Inside Notre-Dame: rubble, emptiness and an immense task ahead
Journalists were on Wednesday given unprecedented access during a tour around the inside of the 850-year-old World Heritage landmark.
Paris: Three months after a fire ravaged Notre-Dame cathedral in Paris, a rare glimpse inside the burned masterpiece on Wednesday revealed it to be eerily empty and with rubble still littering the nave.
Journalists were on Wednesday given unprecedented access during a tour around the inside of the 850-year-old World Heritage landmark.
Just three months ago, it would have been packed with worshippers and tourists admiring the Gothic architecture and famed stained-glass windows, which emerged largely unscathed from the inferno.
On Wednesday, instead of crowds, only a few dozen specialist workers wearing white protective overalls, hard hats and masks could be seen carrying out painstaking work to make the building safe.

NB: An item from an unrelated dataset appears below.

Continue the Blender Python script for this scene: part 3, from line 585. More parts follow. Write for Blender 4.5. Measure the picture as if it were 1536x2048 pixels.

Great protective nets have been hung to prevent objects falling from the roof and causing damage, and staff must guard against lead poisoning because of the contamination caused by the old melted roof.
An acrid smell still hangs in the air, while rows of untouched seats at the front of the cathedral are a reminder of what it looked like before the blaze, whose origins are still unknown.
The visit came a day after the French parliament finally passed a law on the reconstruction of the cathedral, which President Emmanuel Macron wants completed within the next five years.
The restoration work, which has not begun yet, will require replacing the roof, much of which was destroyed in the fire, and the spire, which collapsed to the ground.
- 'Nothing thrown away' -
But before any of this can begin, the cathedral needs to be secured so that no part -- in particular the vault -- is at risk of collapse.
"We are not at all in the restoration (phase). We are still in the urgent securing" of the cathedral, said Notre-Dame's chief architect Philippe Villeneuve.
The risk of collapse is still so great that only remote-controlled machines are allowed to access some areas.
A large pile of rubble has been gathered in the middle of the nave and Villeneuve said every piece will be scrupulously examined.
"Nothing is thrown away," he said, adding that analysis of each piece will help provide an ultra-precise scientific picture of the cathedral ahead of the restoration.
"The site is not just a place for architects but for scientists and researchers," he said.
"A catastrophe took place, but it will bring a lot of new knowledge."
- 'Securing Notre-Dame' -
Despite the damage, the great cathedral's grandeur remains, with its great pillars in the nave standing tall, its main organ intact and the great rosette stained glass window radiating colour in the summer sunshine.
Culture Minister Franck Riester, who like the journalists donned white overalls and a hard hat for the visit, hailed the progress but emphasised the long road ahead.
"There was a mountain of rubble there just a few weeks before," he said.
Riester said the workers were wearing special masks because of the presence of lead which seeped into some of the stone during the fire.
"We need to take all the necessary measures," the minister said.
He said the five-year deadline set by Macron was "not the question for today. The question is securing Notre-Dame".
Paris prosecutors said in June that a poorly stubbed-out cigarette or an electrical fault could have started the fire and opened an investigation into criminal negligence, without targeting any individual.
On June 15, two months after the fire, clerics conducted the first mass inside the cathedral since the blaze, donning hard hats along with their robes for their safety.